# START OF Record set

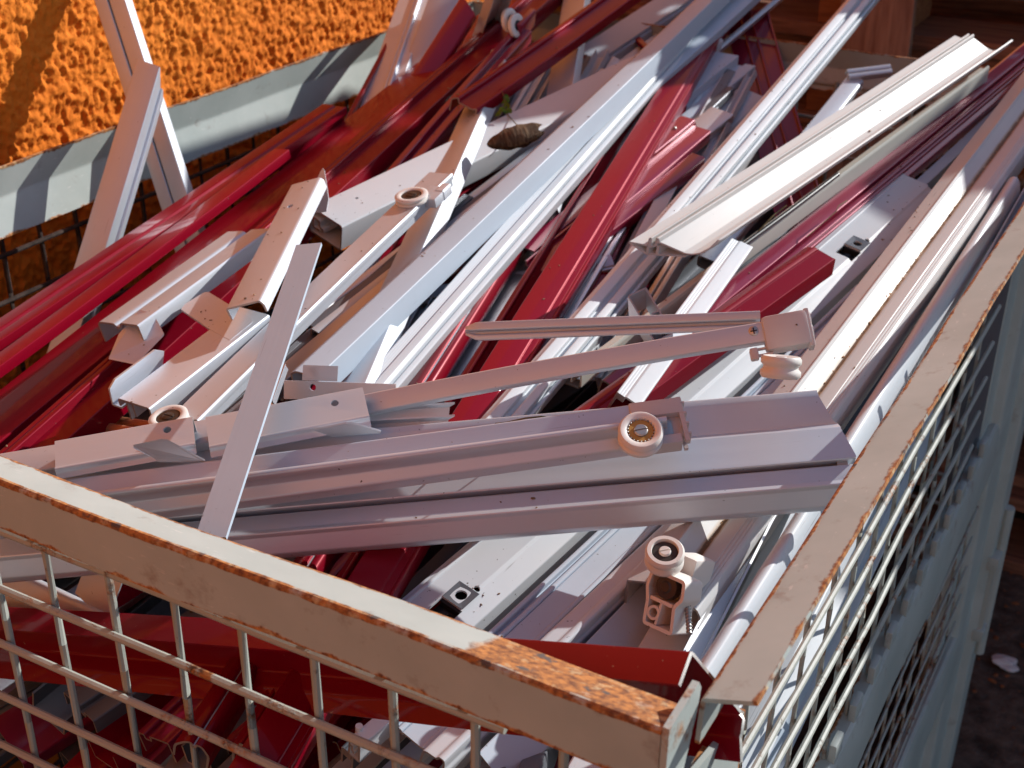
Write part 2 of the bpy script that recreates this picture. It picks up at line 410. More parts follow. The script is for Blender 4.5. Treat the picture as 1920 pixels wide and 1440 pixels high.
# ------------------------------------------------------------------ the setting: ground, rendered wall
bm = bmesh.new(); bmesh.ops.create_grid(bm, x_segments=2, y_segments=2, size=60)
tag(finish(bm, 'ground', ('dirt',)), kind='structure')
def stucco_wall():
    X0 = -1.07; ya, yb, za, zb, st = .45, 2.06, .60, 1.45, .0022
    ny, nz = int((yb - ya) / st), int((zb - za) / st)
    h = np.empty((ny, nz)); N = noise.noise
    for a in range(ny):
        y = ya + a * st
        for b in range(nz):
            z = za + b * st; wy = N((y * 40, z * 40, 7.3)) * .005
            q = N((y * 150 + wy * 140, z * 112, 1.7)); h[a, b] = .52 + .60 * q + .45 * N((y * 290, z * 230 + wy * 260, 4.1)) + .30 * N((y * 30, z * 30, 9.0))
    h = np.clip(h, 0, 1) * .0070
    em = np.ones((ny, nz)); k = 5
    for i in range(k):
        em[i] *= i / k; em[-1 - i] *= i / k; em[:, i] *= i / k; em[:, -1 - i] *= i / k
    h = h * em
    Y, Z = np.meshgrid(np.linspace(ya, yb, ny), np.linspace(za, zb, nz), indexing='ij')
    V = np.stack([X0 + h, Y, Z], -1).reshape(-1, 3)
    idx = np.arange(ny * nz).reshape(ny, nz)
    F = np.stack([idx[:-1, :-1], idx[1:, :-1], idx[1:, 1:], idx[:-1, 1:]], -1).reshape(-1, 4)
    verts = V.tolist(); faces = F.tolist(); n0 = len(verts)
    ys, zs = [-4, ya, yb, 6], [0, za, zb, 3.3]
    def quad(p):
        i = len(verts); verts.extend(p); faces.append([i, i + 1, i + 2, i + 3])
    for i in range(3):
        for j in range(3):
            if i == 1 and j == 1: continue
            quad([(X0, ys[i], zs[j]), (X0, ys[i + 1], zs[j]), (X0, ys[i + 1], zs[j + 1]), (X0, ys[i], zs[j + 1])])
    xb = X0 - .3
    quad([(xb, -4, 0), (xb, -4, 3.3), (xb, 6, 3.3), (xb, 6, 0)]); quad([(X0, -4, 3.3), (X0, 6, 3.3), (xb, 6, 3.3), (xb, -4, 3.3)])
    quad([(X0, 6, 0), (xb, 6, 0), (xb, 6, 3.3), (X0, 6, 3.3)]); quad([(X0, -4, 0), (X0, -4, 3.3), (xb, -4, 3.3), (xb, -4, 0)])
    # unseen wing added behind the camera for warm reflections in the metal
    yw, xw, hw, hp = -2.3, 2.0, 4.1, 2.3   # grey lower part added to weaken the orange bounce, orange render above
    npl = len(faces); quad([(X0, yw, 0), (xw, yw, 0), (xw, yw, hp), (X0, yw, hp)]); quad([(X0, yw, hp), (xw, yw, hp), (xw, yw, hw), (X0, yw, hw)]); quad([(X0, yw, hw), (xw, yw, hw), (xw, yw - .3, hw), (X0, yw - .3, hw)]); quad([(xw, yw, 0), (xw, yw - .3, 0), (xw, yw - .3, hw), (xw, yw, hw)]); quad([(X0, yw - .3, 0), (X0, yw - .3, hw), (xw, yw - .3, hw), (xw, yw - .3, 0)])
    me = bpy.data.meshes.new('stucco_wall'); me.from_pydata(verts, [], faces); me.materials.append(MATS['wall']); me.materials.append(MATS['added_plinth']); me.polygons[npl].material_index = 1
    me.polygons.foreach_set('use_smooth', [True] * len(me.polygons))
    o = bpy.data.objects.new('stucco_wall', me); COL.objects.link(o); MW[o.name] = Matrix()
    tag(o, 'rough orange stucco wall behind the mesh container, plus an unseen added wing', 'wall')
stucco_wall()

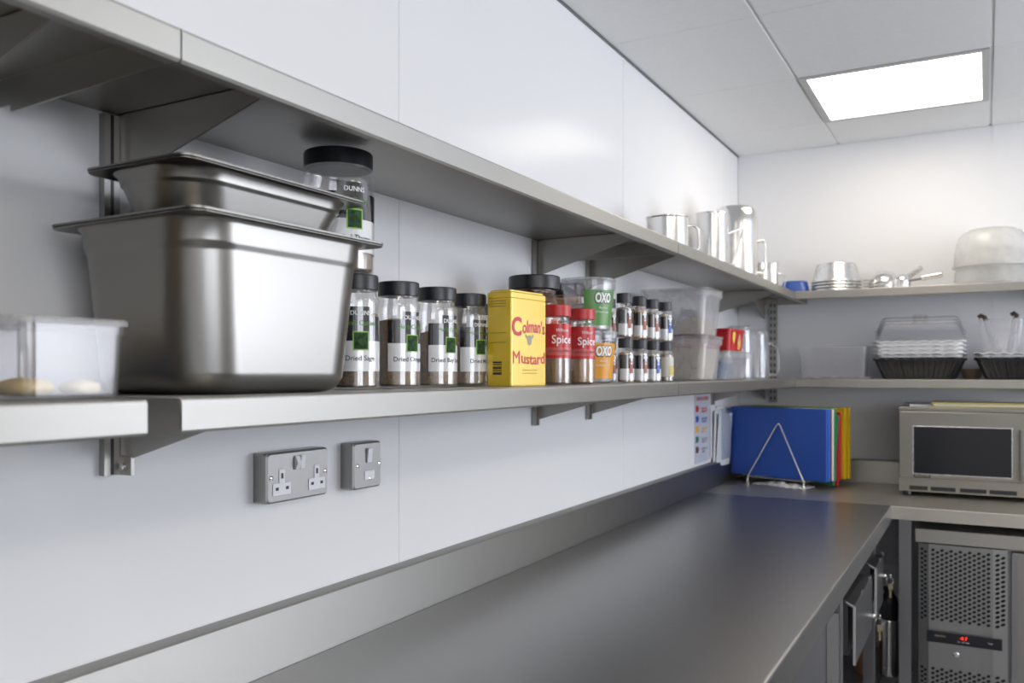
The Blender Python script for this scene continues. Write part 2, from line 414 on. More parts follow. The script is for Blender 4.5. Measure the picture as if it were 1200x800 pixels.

# END OF Record set

**Directions for this task**:
Reproduce the material above in full and without alteration, but skip all pictures.

**Task solution**:
Write part 2 of the bpy script that recreates this picture. It picks up at line 410. More parts follow. The script is for Blender 4.5. Treat the picture as 1920 pixels wide and 1440 pixels high.
# ------------------------------------------------------------------ the setting: ground, rendered wall
bm = bmesh.new(); bmesh.ops.create_grid(bm, x_segments=2, y_segments=2, size=60)
tag(finish(bm, 'ground', ('dirt',)), kind='structure')
def stucco_wall():
    X0 = -1.07; ya, yb, za, zb, st = .45, 2.06, .60, 1.45, .0022
    ny, nz = int((yb - ya) / st), int((zb - za) / st)
    h = np.empty((ny, nz)); N = noise.noise
    for a in range(ny):
        y = ya + a * st
        for b in range(nz):
            z = za + b * st; wy = N((y * 40, z * 40, 7.3)) * .005
            q = N((y * 150 + wy * 140, z * 112, 1.7)); h[a, b] = .52 + .60 * q + .45 * N((y * 290, z * 230 + wy * 260, 4.1)) + .30 * N((y * 30, z * 30, 9.0))
    h = np.clip(h, 0, 1) * .0070
    em = np.ones((ny, nz)); k = 5
    for i in range(k):
        em[i] *= i / k; em[-1 - i] *= i / k; em[:, i] *= i / k; em[:, -1 - i] *= i / k
    h = h * em
    Y, Z = np.meshgrid(np.linspace(ya, yb, ny), np.linspace(za, zb, nz), indexing='ij')
    V = np.stack([X0 + h, Y, Z], -1).reshape(-1, 3)
    idx = np.arange(ny * nz).reshape(ny, nz)
    F = np.stack([idx[:-1, :-1], idx[1:, :-1], idx[1:, 1:], idx[:-1, 1:]], -1).reshape(-1, 4)
    verts = V.tolist(); faces = F.tolist(); n0 = len(verts)
    ys, zs = [-4, ya, yb, 6], [0, za, zb, 3.3]
    def quad(p):
        i = len(verts); verts.extend(p); faces.append([i, i + 1, i + 2, i + 3])
    for i in range(3):
        for j in range(3):
            if i == 1 and j == 1: continue
            quad([(X0, ys[i], zs[j]), (X0, ys[i + 1], zs[j]), (X0, ys[i + 1], zs[j + 1]), (X0, ys[i], zs[j + 1])])
    xb = X0 - .3
    quad([(xb, -4, 0), (xb, -4, 3.3), (xb, 6, 3.3), (xb, 6, 0)]); quad([(X0, -4, 3.3), (X0, 6, 3.3), (xb, 6, 3.3), (xb, -4, 3.3)])
    quad([(X0, 6, 0), (xb, 6, 0), (xb, 6, 3.3), (X0, 6, 3.3)]); quad([(X0, -4, 0), (X0, -4, 3.3), (xb, -4, 3.3), (xb, -4, 0)])
    # unseen wing added behind the camera for warm reflections in the metal
    yw, xw, hw, hp = -2.3, 2.0, 4.1, 2.3   # grey lower part added to weaken the orange bounce, orange render above
    npl = len(faces); quad([(X0, yw, 0), (xw, yw, 0), (xw, yw, hp), (X0, yw, hp)]); quad([(X0, yw, hp), (xw, yw, hp), (xw, yw, hw), (X0, yw, hw)]); quad([(X0, yw, hw), (xw, yw, hw), (xw, yw - .3, hw), (X0, yw - .3, hw)]); quad([(xw, yw, 0), (xw, yw - .3, 0), (xw, yw - .3, hw), (xw, yw, hw)]); quad([(X0, yw - .3, 0), (X0, yw - .3, hw), (xw, yw - .3, hw), (xw, yw - .3, 0)])
    me = bpy.data.meshes.new('stucco_wall'); me.from_pydata(verts, [], faces); me.materials.append(MATS['wall']); me.materials.append(MATS['added_plinth']); me.polygons[npl].material_index = 1
    me.polygons.foreach_set('use_smooth', [True] * len(me.polygons))
    o = bpy.data.objects.new('stucco_wall', me); COL.objects.link(o); MW[o.name] = Matrix()
    tag(o, 'rough orange stucco wall behind the mesh container, plus an unseen added wing', 'wall')
stucco_wall()

The Blender Python script for this scene continues. Write part 2, from line 414 on. More parts follow. The script is for Blender 4.5. Measure the picture as if it were 1200x800 pixels.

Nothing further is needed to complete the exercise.